= SET TASK =
Copy out all lines where "picture" appears.

= GIVEN DATA =

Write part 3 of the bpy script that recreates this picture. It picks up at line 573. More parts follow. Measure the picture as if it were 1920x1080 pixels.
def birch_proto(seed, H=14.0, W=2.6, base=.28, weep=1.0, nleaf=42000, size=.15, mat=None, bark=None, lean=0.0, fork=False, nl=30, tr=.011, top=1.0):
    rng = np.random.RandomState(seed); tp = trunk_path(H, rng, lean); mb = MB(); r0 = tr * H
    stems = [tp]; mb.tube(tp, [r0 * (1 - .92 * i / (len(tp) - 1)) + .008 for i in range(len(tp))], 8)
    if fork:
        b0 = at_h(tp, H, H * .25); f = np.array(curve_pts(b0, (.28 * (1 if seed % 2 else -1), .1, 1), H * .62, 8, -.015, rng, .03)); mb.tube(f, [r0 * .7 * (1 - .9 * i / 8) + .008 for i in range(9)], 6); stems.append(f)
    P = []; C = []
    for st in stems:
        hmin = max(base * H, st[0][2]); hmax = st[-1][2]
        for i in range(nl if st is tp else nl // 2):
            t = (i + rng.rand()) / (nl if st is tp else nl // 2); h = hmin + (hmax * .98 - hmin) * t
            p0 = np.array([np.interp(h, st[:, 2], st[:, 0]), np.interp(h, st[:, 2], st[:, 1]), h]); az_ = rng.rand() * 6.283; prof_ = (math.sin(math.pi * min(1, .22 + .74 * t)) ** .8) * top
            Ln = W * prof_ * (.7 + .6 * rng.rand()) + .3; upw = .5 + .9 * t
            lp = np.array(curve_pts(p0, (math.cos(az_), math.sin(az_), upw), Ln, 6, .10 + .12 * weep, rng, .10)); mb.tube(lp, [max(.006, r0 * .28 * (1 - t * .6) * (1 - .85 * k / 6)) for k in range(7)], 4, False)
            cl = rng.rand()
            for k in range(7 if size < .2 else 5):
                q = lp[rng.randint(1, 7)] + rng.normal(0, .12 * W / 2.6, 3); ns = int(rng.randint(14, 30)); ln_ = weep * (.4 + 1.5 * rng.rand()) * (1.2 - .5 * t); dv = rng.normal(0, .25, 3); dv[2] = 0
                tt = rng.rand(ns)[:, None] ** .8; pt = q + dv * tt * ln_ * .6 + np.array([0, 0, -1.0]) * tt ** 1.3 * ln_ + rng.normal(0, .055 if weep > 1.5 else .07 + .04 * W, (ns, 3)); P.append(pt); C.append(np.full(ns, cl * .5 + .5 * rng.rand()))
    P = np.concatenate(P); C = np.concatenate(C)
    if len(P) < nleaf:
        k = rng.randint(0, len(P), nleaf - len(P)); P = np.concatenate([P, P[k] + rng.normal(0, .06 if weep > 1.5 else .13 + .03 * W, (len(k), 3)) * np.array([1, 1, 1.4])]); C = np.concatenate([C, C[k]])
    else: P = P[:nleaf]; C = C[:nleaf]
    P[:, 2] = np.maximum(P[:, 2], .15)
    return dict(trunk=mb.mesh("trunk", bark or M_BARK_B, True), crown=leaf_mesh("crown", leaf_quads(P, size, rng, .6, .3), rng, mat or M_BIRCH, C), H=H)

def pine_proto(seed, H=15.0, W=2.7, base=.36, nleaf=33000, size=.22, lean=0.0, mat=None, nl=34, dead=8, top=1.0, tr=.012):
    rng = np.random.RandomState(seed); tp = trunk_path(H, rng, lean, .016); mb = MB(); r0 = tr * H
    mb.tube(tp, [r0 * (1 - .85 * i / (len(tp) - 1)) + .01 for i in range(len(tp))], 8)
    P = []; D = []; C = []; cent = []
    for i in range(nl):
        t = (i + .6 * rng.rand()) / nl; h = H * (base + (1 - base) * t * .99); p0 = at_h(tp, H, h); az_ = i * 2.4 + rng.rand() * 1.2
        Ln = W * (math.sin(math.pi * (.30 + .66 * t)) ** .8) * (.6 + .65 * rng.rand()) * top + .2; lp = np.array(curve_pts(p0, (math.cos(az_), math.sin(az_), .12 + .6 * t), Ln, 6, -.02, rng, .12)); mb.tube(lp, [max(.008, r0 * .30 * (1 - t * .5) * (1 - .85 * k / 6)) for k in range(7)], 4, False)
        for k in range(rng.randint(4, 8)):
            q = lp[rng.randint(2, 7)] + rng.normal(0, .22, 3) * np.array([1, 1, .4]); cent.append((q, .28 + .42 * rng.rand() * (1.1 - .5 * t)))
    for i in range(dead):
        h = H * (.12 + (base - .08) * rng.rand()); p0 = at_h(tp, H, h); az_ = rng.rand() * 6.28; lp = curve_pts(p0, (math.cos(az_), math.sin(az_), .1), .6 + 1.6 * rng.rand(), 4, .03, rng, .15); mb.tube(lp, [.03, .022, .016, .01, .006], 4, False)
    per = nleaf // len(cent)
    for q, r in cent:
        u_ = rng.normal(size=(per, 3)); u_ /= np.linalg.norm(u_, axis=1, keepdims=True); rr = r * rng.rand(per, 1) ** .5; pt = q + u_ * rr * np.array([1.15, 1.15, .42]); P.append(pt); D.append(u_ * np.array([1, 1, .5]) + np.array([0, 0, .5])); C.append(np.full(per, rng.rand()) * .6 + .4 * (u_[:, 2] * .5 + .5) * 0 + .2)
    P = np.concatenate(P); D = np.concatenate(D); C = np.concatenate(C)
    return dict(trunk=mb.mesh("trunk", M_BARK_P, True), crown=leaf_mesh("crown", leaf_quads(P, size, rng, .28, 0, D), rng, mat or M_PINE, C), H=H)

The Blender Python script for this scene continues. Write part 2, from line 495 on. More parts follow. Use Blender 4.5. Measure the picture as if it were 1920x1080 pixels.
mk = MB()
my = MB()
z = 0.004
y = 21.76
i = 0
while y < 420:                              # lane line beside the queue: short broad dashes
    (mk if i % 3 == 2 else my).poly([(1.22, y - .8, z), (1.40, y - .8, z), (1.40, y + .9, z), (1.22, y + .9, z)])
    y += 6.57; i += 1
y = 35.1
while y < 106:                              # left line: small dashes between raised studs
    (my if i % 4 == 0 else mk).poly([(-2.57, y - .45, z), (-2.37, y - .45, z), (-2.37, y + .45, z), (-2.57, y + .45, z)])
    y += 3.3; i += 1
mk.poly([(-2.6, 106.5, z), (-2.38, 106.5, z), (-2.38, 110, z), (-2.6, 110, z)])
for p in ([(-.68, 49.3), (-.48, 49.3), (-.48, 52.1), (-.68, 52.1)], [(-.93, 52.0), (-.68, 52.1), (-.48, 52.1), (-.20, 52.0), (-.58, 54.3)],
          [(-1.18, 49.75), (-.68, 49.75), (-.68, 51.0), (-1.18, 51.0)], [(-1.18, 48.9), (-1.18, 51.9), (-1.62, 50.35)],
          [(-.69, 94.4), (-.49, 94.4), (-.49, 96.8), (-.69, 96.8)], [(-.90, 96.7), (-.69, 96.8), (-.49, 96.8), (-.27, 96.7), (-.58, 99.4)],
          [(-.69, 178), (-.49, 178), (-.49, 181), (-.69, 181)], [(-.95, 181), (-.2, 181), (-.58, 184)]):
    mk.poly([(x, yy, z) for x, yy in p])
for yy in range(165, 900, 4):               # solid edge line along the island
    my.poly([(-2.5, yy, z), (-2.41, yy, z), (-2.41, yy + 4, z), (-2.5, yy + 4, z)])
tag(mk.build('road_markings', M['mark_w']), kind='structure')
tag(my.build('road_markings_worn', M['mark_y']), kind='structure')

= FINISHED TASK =
Write part 3 of the bpy script that recreates this picture. It picks up at line 573. More parts follow. Measure the picture as if it were 1920x1080 pixels.
The Blender Python script for this scene continues. Write part 2, from line 495 on. More parts follow. Use Blender 4.5. Measure the picture as if it were 1920x1080 pixels.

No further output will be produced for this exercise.